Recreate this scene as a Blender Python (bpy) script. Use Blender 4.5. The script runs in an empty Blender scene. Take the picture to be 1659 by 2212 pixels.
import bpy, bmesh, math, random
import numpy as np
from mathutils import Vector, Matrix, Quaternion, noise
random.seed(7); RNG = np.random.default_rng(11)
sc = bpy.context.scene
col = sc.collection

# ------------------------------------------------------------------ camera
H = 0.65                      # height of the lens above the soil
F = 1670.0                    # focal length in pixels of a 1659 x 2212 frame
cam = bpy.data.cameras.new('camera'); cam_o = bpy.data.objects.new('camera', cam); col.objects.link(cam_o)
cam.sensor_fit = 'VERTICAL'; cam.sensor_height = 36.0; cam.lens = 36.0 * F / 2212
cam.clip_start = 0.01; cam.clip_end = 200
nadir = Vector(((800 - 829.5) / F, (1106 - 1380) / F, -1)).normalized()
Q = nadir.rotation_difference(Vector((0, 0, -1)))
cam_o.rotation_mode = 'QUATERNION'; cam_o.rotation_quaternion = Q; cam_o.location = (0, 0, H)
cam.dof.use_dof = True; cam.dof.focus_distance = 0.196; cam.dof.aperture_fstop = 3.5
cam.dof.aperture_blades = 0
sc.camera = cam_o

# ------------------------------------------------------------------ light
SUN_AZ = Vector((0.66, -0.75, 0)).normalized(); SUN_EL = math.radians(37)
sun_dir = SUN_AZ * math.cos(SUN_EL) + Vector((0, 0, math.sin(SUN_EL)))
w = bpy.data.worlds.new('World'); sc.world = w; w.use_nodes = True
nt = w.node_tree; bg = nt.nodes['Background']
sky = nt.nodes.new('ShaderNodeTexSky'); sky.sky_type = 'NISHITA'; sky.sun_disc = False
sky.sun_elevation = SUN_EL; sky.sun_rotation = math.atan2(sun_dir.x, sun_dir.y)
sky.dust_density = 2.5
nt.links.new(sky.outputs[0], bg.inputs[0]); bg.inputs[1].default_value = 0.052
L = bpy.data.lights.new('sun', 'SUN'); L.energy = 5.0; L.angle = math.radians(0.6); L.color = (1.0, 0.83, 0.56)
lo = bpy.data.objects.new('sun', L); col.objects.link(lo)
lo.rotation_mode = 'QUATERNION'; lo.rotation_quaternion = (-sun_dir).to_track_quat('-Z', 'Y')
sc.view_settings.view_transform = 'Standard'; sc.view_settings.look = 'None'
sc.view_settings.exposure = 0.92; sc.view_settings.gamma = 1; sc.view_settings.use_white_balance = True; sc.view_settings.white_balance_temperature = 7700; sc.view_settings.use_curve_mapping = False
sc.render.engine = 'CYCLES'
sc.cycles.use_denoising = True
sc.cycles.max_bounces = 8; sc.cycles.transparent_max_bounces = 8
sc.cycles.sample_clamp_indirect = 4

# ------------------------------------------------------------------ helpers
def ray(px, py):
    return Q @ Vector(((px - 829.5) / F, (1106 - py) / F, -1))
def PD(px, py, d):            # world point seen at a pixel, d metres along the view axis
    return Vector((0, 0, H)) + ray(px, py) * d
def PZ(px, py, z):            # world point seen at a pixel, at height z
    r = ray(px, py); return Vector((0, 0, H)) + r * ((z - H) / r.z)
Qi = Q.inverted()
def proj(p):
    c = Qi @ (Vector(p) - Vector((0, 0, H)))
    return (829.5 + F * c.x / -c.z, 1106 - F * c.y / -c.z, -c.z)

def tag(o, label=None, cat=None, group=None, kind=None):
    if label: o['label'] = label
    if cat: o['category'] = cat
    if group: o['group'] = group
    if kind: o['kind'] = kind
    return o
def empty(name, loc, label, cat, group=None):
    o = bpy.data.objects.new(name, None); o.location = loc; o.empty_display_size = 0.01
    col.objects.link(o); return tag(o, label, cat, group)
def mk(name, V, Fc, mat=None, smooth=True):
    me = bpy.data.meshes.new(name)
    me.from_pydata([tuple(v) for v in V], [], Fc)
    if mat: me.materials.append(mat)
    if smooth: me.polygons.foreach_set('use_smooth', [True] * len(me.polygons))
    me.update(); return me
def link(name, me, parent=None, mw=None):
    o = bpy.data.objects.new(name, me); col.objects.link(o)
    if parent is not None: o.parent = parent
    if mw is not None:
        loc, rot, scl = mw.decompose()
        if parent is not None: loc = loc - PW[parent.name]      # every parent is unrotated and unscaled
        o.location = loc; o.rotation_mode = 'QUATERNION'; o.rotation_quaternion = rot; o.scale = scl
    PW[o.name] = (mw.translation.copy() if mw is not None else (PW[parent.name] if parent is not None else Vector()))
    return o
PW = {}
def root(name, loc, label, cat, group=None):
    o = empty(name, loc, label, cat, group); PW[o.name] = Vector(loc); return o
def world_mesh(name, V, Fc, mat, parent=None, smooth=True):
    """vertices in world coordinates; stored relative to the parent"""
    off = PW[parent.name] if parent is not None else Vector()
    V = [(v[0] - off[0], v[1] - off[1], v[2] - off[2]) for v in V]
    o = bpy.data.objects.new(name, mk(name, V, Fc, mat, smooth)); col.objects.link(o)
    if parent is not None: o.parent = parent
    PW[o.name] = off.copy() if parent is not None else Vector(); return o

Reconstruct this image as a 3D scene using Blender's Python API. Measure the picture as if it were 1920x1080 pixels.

+ + +

* [Aim]: Copy out the lines that hold "this".

* [Problem solution]:
Recreate this scene as a Blender Python (bpy) script. Use Blender 4.5. The script runs in an empty Blender scene. Take the picture to be 1659 by 2212 pixels.
Reconstruct this image as a 3D scene using Blender's Python API. Measure the picture as if it were 1920x1080 pixels.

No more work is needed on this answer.